Tag Archives: wolf

A Powerful Friend and Dangerous Enemy

Nature in Russian fairy tales plays a dual role: both that of friendly aide and powerful danger. To start with, in “Tsarevich Ivan and Grey Wolf,” two of the mythical beasts (Fire-Bird, and Grey Wolf) play rather willful personalities in which they are literally awesome but eat whatever they care to. Yet differentiating the Grey Wolf from the other beasts is his sentience and omniscience that allows him to talk to and help Ivan and a moral compass that causes him to atone for eating Ivan’s horse by aiding him in his quest.

Contrary to other tales of animals, such as The Big Bad Wolf or The Three Little Pigs, in which the wolf is villainized for being a hungry and dangerous being intent on eating everyone, the Grey Wolf apologizes, “I am sorry” after eating Ivan’s horse (22). The choice of wolf who is not necessarily kind but is honorable and loyal plays with the uniqueness of some of the other Russian poets who find surprisingly good traits in otherwise unlikable seasons and places (in “Autumn” and “My Native Land”). Yet evidence of the wolf’s ‘true nature’ comes through in the tale when he “tore [the other princes] to bits and scattered the bits over the field” (31). The Grey Wolf also has mystical powers, besides those of speech and knowledge, that allow him to shapeshift and bring Ivan back to life. These powers suggest a Russian belief in the might of nature and wild beasts and a certain mystique that the humans do not possess.

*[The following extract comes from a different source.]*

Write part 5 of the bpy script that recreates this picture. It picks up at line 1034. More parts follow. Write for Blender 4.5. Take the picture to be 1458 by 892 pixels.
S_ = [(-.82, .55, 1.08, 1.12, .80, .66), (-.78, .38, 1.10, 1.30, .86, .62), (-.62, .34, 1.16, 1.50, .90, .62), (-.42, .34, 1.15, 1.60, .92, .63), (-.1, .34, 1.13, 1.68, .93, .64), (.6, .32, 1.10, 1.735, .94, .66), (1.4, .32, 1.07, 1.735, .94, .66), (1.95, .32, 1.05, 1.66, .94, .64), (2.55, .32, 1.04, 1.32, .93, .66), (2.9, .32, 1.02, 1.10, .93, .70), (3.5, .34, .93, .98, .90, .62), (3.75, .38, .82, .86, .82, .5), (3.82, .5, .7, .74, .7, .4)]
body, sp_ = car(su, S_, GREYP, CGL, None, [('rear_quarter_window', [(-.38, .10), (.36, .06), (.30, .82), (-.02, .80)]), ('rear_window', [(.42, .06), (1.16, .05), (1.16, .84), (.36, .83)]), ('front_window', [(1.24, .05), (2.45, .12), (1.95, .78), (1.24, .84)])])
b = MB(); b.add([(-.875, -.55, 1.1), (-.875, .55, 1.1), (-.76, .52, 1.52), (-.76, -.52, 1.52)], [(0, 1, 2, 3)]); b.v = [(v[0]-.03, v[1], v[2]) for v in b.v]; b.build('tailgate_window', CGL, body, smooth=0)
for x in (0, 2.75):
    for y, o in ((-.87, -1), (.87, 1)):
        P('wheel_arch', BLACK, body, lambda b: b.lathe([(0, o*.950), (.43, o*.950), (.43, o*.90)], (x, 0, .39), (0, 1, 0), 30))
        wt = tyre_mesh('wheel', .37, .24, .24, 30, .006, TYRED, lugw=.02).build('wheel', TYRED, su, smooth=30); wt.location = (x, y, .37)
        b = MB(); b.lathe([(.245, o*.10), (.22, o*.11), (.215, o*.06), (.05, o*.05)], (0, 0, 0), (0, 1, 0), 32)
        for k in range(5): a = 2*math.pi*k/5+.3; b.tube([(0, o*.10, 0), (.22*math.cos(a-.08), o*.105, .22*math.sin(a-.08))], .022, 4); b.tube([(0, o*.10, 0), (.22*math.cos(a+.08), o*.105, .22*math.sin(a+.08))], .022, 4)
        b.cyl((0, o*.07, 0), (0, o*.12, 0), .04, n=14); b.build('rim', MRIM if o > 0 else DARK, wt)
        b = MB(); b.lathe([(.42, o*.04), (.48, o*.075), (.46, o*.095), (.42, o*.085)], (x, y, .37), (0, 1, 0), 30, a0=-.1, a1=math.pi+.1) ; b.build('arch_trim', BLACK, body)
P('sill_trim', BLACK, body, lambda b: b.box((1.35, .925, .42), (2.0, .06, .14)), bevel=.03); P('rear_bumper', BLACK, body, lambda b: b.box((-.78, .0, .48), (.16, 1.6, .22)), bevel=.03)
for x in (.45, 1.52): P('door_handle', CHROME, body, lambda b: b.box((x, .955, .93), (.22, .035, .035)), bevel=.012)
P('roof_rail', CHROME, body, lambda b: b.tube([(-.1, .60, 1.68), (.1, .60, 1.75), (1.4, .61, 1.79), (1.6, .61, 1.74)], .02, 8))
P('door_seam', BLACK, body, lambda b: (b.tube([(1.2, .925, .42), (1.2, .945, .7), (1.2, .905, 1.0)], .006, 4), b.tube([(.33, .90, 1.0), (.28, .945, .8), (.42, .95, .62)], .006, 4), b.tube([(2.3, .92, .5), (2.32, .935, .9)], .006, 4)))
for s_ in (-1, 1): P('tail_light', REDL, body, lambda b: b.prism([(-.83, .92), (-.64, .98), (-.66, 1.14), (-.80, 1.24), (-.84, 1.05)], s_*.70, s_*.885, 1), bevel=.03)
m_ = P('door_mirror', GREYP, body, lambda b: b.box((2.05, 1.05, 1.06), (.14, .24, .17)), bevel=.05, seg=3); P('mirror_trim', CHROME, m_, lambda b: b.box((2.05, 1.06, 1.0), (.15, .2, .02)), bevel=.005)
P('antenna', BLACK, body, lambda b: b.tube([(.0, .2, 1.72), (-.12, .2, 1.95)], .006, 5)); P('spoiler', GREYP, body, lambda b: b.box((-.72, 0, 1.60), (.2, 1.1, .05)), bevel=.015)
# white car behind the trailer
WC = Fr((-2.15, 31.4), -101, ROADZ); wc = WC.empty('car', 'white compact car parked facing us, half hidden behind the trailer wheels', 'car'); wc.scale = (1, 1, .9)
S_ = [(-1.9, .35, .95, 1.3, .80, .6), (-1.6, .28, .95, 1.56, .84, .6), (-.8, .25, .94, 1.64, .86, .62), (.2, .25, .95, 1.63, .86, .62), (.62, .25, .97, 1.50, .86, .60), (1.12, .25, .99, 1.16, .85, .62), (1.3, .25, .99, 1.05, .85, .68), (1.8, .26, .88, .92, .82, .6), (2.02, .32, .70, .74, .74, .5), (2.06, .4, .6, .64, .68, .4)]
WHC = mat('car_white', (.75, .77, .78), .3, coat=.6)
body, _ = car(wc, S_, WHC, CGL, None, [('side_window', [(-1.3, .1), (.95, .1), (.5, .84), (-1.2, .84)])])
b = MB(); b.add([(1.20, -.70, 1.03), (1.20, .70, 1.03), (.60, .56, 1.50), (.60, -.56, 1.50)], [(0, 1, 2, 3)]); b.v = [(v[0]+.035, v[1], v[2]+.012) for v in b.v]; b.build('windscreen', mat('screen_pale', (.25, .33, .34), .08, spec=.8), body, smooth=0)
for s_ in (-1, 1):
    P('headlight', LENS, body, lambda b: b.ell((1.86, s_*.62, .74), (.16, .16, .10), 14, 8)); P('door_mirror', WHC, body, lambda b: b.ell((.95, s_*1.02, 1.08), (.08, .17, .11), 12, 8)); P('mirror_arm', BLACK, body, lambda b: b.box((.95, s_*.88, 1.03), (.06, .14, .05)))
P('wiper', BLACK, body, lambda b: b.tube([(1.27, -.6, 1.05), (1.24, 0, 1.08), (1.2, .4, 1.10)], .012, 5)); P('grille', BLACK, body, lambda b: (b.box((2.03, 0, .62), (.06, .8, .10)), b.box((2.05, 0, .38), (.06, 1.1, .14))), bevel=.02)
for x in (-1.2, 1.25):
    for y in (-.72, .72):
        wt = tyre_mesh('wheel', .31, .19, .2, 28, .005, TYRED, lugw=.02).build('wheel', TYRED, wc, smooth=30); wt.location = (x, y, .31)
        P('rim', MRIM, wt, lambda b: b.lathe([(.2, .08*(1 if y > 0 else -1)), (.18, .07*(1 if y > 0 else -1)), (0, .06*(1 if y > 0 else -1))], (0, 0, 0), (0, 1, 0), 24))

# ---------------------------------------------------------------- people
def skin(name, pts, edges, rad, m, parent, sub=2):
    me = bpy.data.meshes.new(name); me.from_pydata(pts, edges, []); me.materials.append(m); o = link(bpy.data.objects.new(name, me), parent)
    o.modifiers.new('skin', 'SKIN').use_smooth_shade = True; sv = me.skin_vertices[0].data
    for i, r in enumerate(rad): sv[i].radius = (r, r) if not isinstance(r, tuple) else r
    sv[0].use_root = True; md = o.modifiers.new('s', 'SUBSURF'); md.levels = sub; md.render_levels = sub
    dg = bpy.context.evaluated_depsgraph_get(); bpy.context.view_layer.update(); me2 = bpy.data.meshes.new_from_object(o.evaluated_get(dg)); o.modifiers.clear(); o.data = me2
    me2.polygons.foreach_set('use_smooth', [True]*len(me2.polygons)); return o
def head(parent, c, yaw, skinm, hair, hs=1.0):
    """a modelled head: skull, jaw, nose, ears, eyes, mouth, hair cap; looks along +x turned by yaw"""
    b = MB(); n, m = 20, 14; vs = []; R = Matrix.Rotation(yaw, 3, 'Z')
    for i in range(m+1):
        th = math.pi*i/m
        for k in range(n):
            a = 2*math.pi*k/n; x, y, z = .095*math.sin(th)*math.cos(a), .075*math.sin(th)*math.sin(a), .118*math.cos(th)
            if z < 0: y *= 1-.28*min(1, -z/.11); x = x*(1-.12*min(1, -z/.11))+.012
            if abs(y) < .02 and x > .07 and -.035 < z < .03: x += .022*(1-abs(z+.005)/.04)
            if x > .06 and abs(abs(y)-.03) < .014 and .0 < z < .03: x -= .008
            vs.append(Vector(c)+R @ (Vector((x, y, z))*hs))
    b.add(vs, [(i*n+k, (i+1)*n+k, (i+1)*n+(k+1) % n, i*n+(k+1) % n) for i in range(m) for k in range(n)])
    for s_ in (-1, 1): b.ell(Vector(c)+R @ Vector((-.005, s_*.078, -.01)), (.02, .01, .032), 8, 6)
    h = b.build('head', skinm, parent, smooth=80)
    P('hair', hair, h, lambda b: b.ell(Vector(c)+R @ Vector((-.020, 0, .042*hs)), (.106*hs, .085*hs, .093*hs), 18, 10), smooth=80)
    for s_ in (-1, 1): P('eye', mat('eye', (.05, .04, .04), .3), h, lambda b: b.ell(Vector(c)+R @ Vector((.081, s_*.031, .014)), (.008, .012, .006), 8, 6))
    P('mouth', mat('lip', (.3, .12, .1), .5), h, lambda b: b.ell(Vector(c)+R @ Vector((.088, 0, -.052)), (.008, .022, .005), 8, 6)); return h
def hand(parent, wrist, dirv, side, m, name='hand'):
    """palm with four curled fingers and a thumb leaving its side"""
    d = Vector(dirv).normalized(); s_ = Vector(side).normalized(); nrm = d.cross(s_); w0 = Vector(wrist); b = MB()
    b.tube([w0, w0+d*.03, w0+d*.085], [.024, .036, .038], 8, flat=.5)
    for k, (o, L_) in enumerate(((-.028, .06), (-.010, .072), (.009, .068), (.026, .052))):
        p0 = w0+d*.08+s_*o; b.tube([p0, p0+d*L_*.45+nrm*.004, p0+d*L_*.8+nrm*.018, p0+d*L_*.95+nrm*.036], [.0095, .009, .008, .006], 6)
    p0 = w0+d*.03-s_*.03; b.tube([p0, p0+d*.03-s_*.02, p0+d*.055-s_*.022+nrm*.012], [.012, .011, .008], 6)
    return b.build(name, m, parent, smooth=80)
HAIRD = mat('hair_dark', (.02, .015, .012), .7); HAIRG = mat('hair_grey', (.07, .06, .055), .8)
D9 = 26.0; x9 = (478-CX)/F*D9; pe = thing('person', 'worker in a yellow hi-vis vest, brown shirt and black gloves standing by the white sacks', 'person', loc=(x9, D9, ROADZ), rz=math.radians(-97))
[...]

Similarly, in “The Hedgehog in the Fog,” all the creatures are personified and can communicate with each other, even those so different as a hedgehog and a bear. The scene in which the bear scolds the hedgehog for being late is the one moment he seems frightening and threatening, despite his friendship with an animal that could be prey. And of course, the ‘villain’ of the story is fog: a natural entity without sentience, but which casts a land known well into a dangerous minefield. And what saves the hedgehog from the river after the fog caused him to lose his way but another kindly animal, suggested to be a water serpent of some kind. Like the Grey Wolf, this serpent is shown to possess a helpful nature unlike those vilified in other stories and yet the most dangerous aspect of either story is a non-human entity.